In both circumstances, people’s health and wellbeing are at stake with children and the elderly being some of the most at risk.
Like meat and petrol, electricity has become another staple product where, for those that are struggling, urgent calculations must be made to see how much use can keep you out of the red by month’s end.
It’s not just about comfort.
Murrumbidgee Local Health District has warned that heat puts a lot of strain on the body and can cause dehydration, heat exhaustion and heat stroke and can also make underlying health conditions worse.
There’s also the fact that Australia’s maximum temperatures are breaking new records.
The Bureau of Meteorology had to add a new bright purple colour on its maps in 2013 to display extreme temperatures.
Western areas of the Riverina made it into the top 15 hottest places on Earth this week.
While air conditioners were once seen as a luxury to be proudly advertised on signs outside hotels and cinemas, they seem more of a necessity when nighttime temperatures are staying well above 30 degrees.

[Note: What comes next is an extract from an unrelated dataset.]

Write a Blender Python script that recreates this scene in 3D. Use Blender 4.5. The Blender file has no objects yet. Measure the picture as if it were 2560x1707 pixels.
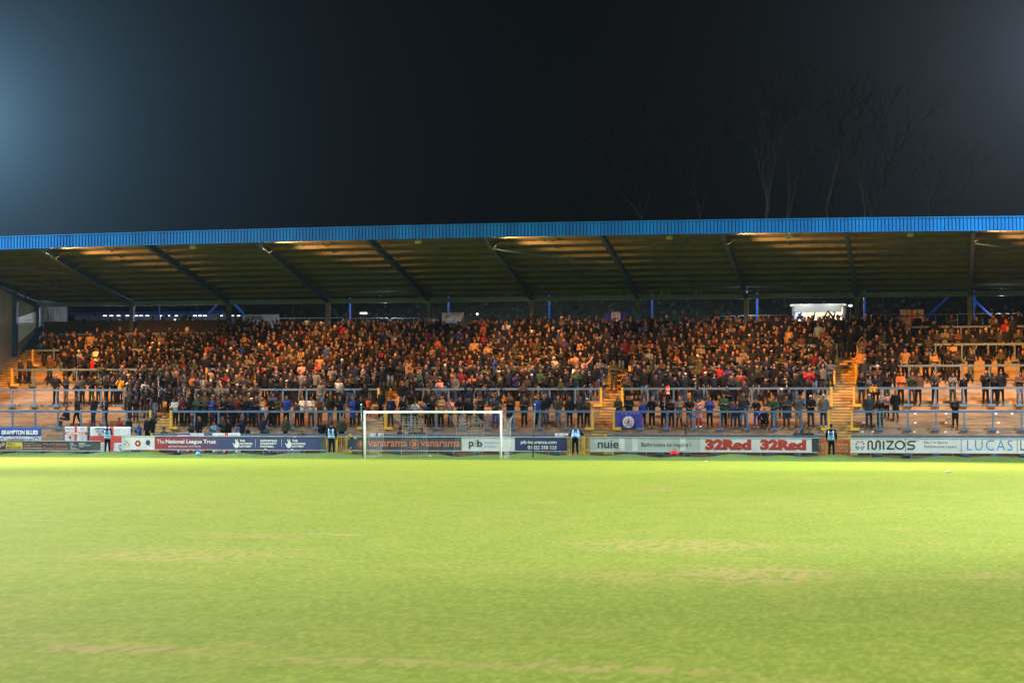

However, every new air conditioner increases the peak load demand for the power grid.
A growing area like Wagga could be adding a significant cost to the price of meeting the spike in demand when people switch on an appliance that can use as much power as several microwave ovens running constantly.
Much of that power is supplied by coal-fired stations, meaning that air conditioning is making its own contribution to rising temperatures.
But for right now politicians are scrambling to come up with strategies of reducing power prices that hopefully will mean that more strategies for preventing heat stress will be available for more people.